WASHINGTON, DC (CNN) — President-elect Donald Trump’s transition team is bypassing traditional FBI background checks for at least some of his Cabinet picks while using private companies to conduct vetting of potential candidates for administration jobs, people close to the transition planning say.
Trump and his allies believe the FBI system is slow and plagued with issues that could stymie the president-elect’s plan to quickly begin the work of implementing his agenda, people briefed on the plans said. Critics say the intrusive background checks sometimes turn up embarrassing information used to inflict political damage.
The discussions come as Trump has floated several controversial choices for high-level positions in the US government – including Matt Gaetz for attorney general and Tulsi Gabbard for director of national intelligence.
Ultimately, the president has the final authority on who he nominates and decides to share intelligence with, regardless of the established protocol set in the wake of World War II to make sure those selections don’t have unknown foreign ties or other issues that could raise national security concerns.

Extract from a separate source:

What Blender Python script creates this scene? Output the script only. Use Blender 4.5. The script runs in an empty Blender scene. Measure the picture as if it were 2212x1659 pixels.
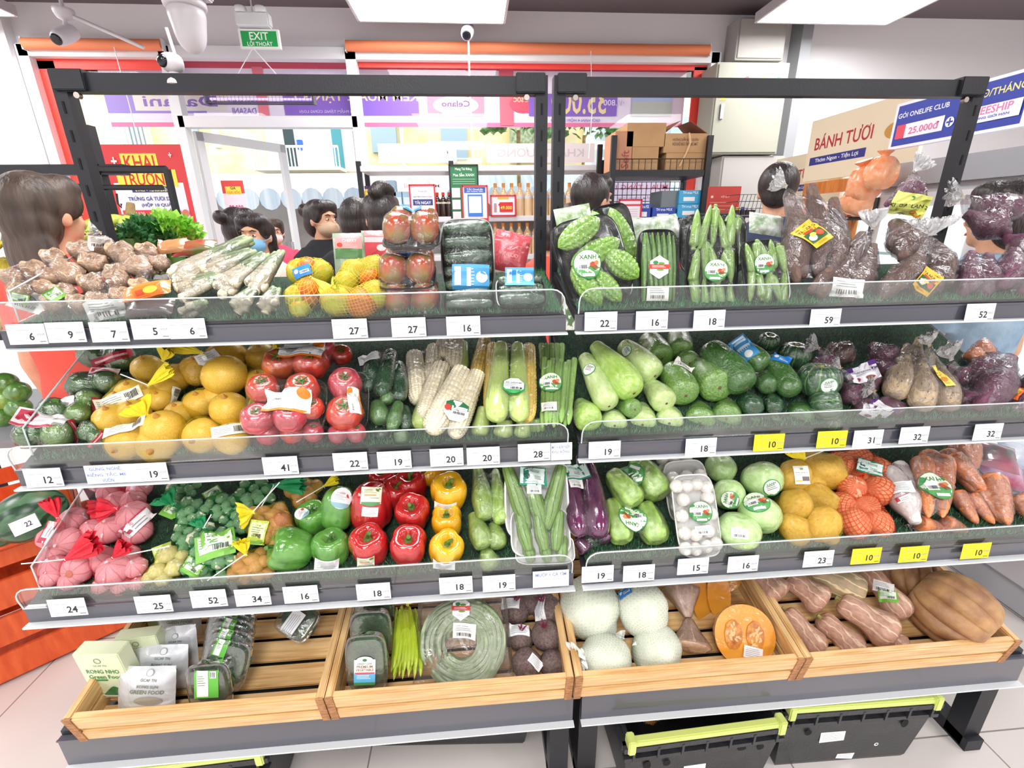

But circumventing background checks would be bucking a long-established norm in Washington. It also reflects Trump’s deep mistrust of the national security establishment, which he derides as the Deep State. Sources say he has privately questioned the need for law enforcement background checks.
Dan Meyer, a national security attorney in Washington, DC, said the incoming Trump administration “doesn’t want harmony.” They “don’t want the FBI to coordinate a norm; they want to hammer the norm,” he said.
Some of Trump’s advisers began circulating a memo before the election, urging him to bypass the traditional background check process for some of his appointees, a source briefed on the memo told CNN. Instead of using law enforcement, the memo proposed hiring private researchers who could move more quickly to perform background checks.